Os que lhe sucederam, mantiveram o status quo de incompetência e incompreensão, e a actual situação social e económica do país é por demais esclarecedora. Numa crónica de hoje, dia 11 de Novembro de 2021, no Novo Jornal, a sua autora, Alexandra Simeão, fala do Homem Mau, a grande criação do MPLA, e de como este partido traiu as aspirações dos angolanos de bem. Nada de novo para quem lê o Folha 8! De facto, o que cresceu e melhorou na Angola independente, foram certas e determinadas contas bancárias. E, ironicamente, muitas dessas contas estão na antiga potência colonial, Portugal. Tenho a certeza que não foram os colonos que as abriram.
Como disse acima, o que fica como sumo destes 46 anos de Angola independente é uma série de adjectivos: incompetência, indignidade, intransigência, incompreensão e ingratidão. A sua ordem é grosso modo arbitrária. Vale aqui a propriedade comutativa.
A indignidade do comportamento do herói nacional, a intransigência dos três movimentos no processo pré e pós-independência, a intransigência do MPLA em aceitar uma verdadeira democracia, a incompreensão dos dirigentes dos três movimentos (partidos) quanto à luta política e social, a ingratidão para com os poucos que ainda vão fazendo funcionar minimamente o país. E a coroar isto tudo, qual cereja no topo do bolo, uma incompetência de bradar aos céus.
E os dirigentes do MPLA e do país, o que é a mesma coisa, lá vão alegremente discursando para uns poucos, as suas clientelas, os seus compadres de esquemas e desvarios.
Aqui de longe, em Portugal, constata-se com espanto que Angola vai perdendo os seus melhores e mais capazes, que decidiram com as pernas o que fazer. Jovens e menos jovens têm emigrado de Angola porque perceberam o logro em que estavam metidos. Uns porque em tempos de paz resolveram regressar ao país e finalmente perceberam, tal como diz o ditado brasileiro, que daquele mato não saía cachorro, outros porque lá vivendo sempre, não tinham feito uma escolha clara e voluntária, mas que por fim, resolveram abandonar o país em busca de melhores perspectivas de vida.
É uma dor de alma ver a cegueira dos governantes de Angola, os esquemas que engendram para torpedear os opositores políticos, recorrendo a manobras que em qualquer país civilizado do mundo os colocaria sob a alçada da justiça.
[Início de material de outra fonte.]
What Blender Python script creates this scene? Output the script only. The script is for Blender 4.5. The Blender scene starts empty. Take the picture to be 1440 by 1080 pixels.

Mas logicamente que em Angola tal não acontecerá, de modo que poderemos esperar calmamente pelo primeiro centenário do país independente, para se ouvir sempre com vigor renovado o slogan tão querido ao partido, “O MPLA é o povo e o povo é o MPLA”.
Com a idade que tenho, de certeza que não irei viver tal terror do centenário. Isto de ir para velho tem bastantes vantagens.
(*) Professor na FEUP – Faculdade de Engenharia da Universidade do Porto.